‘He Beat Me with an Iron Bar’: Nigerians Tell of Being Sold as Slaves in Libya

An African migrant with his hands chained, takes part in a march towards the offices of the European Union during a demonstration on December 2, 2017 in central Athens, protesting against the slavery of migrants in Libya and against the deals between the European Union (EU) and Turkey and between …
LOUISA GOULIAMAKI/AFP/Getty Images

Some Nigerians who were sold, leased, and used as slaves after being detained by Libyan authorities shared their horrific ordeal, telling the BBC that captives are often beaten, starved, raped, and even killed by prison guards.

“They come to our caravans [cells], they pick six persons to do their dirty jobs to do farming, brick-laying work,” Lucky Akhanene, a former slave, told BBC. “They give us out to their friends. They don’t pay us. It’s just hard labor, if you’re not fast with your job you get beaten.”

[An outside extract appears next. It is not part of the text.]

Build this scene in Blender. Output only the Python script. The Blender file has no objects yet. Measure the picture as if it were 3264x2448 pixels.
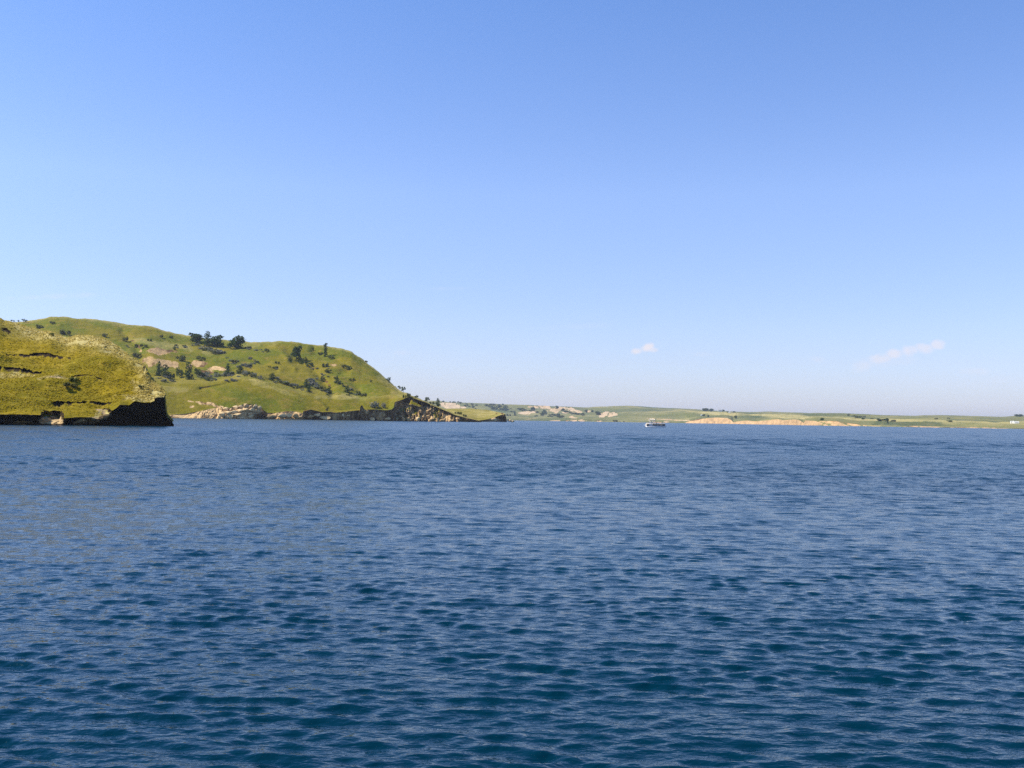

“He beat me with an iron bar,” added Mac Agheyere, referring to a business owner who used him as a slave after paying for his bail at a Libyan prison. “They took barbed wire and tied my hands and my feet and threw me inside a car and took me back to prison.”

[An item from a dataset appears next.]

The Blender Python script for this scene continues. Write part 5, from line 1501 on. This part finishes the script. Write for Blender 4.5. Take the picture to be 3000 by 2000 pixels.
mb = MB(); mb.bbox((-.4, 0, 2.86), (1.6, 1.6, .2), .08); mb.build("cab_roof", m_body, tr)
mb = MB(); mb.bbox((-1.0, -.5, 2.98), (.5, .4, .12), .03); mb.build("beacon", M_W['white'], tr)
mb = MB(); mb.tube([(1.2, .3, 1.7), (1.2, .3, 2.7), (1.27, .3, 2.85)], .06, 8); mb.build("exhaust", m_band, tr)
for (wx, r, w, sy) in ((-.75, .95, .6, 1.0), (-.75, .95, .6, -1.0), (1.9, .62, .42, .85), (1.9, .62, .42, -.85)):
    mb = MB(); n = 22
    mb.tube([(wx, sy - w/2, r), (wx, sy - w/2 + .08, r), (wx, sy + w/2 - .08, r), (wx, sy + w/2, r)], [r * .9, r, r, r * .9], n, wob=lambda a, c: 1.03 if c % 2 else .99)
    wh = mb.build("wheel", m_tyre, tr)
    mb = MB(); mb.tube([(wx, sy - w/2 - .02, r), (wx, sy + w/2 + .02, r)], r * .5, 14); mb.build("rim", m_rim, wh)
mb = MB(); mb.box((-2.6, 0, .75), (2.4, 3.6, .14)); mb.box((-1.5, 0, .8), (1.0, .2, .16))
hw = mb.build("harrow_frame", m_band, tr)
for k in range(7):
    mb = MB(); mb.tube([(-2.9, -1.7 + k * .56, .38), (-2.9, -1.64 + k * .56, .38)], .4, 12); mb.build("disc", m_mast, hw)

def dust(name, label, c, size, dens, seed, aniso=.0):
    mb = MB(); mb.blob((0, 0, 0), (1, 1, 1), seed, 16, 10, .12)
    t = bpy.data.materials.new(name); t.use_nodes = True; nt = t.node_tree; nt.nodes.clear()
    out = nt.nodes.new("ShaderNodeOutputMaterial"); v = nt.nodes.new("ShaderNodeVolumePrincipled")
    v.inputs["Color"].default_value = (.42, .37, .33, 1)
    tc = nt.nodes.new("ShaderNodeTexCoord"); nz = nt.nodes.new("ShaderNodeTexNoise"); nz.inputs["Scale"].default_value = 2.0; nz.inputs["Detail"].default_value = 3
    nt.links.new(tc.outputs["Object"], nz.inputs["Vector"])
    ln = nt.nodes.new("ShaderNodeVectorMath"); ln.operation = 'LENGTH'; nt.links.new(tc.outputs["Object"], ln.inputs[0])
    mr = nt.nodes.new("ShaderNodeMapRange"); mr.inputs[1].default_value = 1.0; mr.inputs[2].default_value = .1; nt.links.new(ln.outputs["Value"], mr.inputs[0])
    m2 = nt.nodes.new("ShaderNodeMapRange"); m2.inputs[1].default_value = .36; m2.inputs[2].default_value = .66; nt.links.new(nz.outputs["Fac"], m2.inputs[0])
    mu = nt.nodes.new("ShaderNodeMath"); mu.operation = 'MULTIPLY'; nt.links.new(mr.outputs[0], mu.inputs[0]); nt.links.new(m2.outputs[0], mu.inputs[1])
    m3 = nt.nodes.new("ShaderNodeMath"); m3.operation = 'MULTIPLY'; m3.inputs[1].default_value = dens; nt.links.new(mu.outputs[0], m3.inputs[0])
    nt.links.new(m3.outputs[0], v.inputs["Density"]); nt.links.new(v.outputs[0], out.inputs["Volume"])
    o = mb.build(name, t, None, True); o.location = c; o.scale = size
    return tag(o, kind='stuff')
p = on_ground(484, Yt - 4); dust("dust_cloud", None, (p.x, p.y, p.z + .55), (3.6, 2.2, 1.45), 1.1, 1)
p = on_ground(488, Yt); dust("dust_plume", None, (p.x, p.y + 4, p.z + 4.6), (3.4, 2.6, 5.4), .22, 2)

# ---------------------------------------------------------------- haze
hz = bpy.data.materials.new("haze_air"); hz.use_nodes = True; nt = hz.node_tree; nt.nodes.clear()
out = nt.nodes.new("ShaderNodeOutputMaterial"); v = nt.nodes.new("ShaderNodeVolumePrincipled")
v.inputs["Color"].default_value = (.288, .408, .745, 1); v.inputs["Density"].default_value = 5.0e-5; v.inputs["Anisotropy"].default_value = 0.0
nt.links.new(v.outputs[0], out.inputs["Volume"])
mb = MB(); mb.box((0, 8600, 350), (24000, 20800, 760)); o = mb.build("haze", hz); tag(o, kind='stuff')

The Nigerian migrants revealed that prison authorities and slave owners gave them very little food — a small piece of bread in the morning and watery pasta in the evening.

“Some said they drank water from the toilet. They were regularly rounded up and beaten,” reports BBC.

“They beat boys,” said Fatima Atewe, one of the only women to speak to the BBC, later adding, “Many people are dying there day and night.”

One of the migrants told the BBC that slaves are sold for about $735.

Last year, the United Nations learned from survivors that hundreds of migrants from West Africa are being bought and auctioned off at public “slave markets” in Libya.

Captives are allegedly beaten on a daily basis and forced to call their families to pay for their release. Kidnappers starve to death those who cannot get money.

Moreover, prison guards reportedly rape female detainees.

“The situation is dire,” declared Mohammed Abdiker, the director of Operations and Emergencies at the U.N.’s International Organization for Migration (IOM) in Niger.

“The more IOM engages inside Libya, the more we learn that it is a vale of tears for many migrants,” he added. “Some reports are truly horrifying, and the latest reports of ‘slave markets’ for migrants can be added to a long list of outrages.”

Currently, the European Union is reportedly working with Libyan coastguards to combat the flow of migrants crossing the Mediterranean Sea.

Meanwhile, the human rights group Amnesty International claims, “European governments are knowingly complicit in the torture and abuse of tens of thousands of refugees and migrants detained by Libyan immigration authorities in appalling conditions in Libya.”